Black Canadian is a term used to identify a Canadian of African descent. It is also becoming increasingly common to refer to a black Canadian as an African Canadian or Afro-Canadian. Caribbean-Canadian may also be used to refer to black Canadians of Caribbean birth or heritage, who form a much larger proportion of the black population in Canada than in the United States.
According to the 2001 Census, 662,215 Canadians identified themselves as black, approximately 2% of the entire Canadian population (Statistics Canada). The majority of black Canadians live in five Canadian cities. As of 2001, Toronto, Montreal, Ottawa, Vancouver and Halifax were home to approximately 78.4 percent of all black Canadians.
Although black Canadians have made great contributions to Canadian society, many still face significant challenges. According to the Ethnic Diversity Survey that was released in September 2003, nearly one-third (32%) of blacks said that they had experienced some form of discrimination or unfair treatment sometimes or often in the past five years.
Black people arrived in Canada in several waves of immigration. The first of these was a large group who came to Nova Scotia after the American War of Independence. About 2000 of these were the slaves of white United Empire Loyalists. A larger group, about 3500, were freemen, many just recently freed by British authorities.

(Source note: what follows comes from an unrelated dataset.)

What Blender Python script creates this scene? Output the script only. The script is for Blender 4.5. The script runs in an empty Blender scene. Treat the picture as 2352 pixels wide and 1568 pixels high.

Canada was not suited to the large-scale agricultural slavery practiced in the United States and slavery became increasingly uncommon. It was all but abolished by 1800, and was completely illegal throughout the British Empire after 1834. This made Canada an attractive destination for those fleeing slavery in the United States. From the 1830s until the American Civil War began in 1861 the Underground Railroad brought tens of thousands of fleeing slaves to Canada, while many of these returned to the United States after emancipation a significant population remained, largely in Southern Ontario. A wave of black immigration to British Columbia coincided with that colony's gold rush of 1858, when half of the black population of San Francisco migrated to and settled in Victoria.
The next important period of migration was part of a general movement of Americans into the Canadian west in the early twentieth century. This included a significant number of Blacks known as the Exodusters . At this point in Canada there were strong concerns about non-white immigration and the government attempted to limit Black migration.
Restrictions on immigration remained until 1962 when racial rules were eliminated from the immigration laws. This coincided with the dissolution of the British Empire in the Caribbean and over the next decades several hundred thousand Blacks came from that region to Canada.
In recent years an increasing number of immigrants from Africa have been coming to Canada. This includes large numbers of refugees, especially from Somalia, but also many skilled workers pursuing better economic conditions.
Deborah Cox, pop/R&B singer, holds the record for the longest-running #1 single ("Nobody's Supposed to be Here") in the history of Billboard magazine's R&B charts
Bobby Taylor and his band, The Vancouvers, a popular Motown act who were instrumental in getting The Jackson 5 singed to the label and produced the earliest Jackson 5 records.
Emery Barnes, first black Speaker of the British Columbia Legislative Assembly and CFL defensive end
Rosemary Brown, British Columbia legislator, and the first woman to run for the leadership of a political party in Canada (the federal New Democratic Party)
Mary Anne Chambers, Ontario Member of Provincial Parliament and cabinet minister
Alvin Curling, Ontario Member of Provincial Parliament and Speaker of the Legislature of Ontario, amassed the highest-ever vote total in a Canadian election
Denham Jolly , entrepreneur and founder of Milestone Radio and Flow 93.5 Toronto
Olivier Le Jeune, believed to have been the first slave purchased in what later became Quebec
Lesra Martin, Crown Attorney and speaker, involved in his youth in freeing Rubin Carter
Elijah McCoy, origin of "the real McCoy", inventor
Multiracial Canadians
Multiracial refers to people who are of mixed racial heritage.
There are a number of famous Canadians who are of mixed African/Caucasian or African/Asian descent.
Author Lawrence Hill published a bestselling memoir of his experiences as a multiracial Canadian, Black Berry, Sweet Juice: On Being Black and White in Canada, in 2001.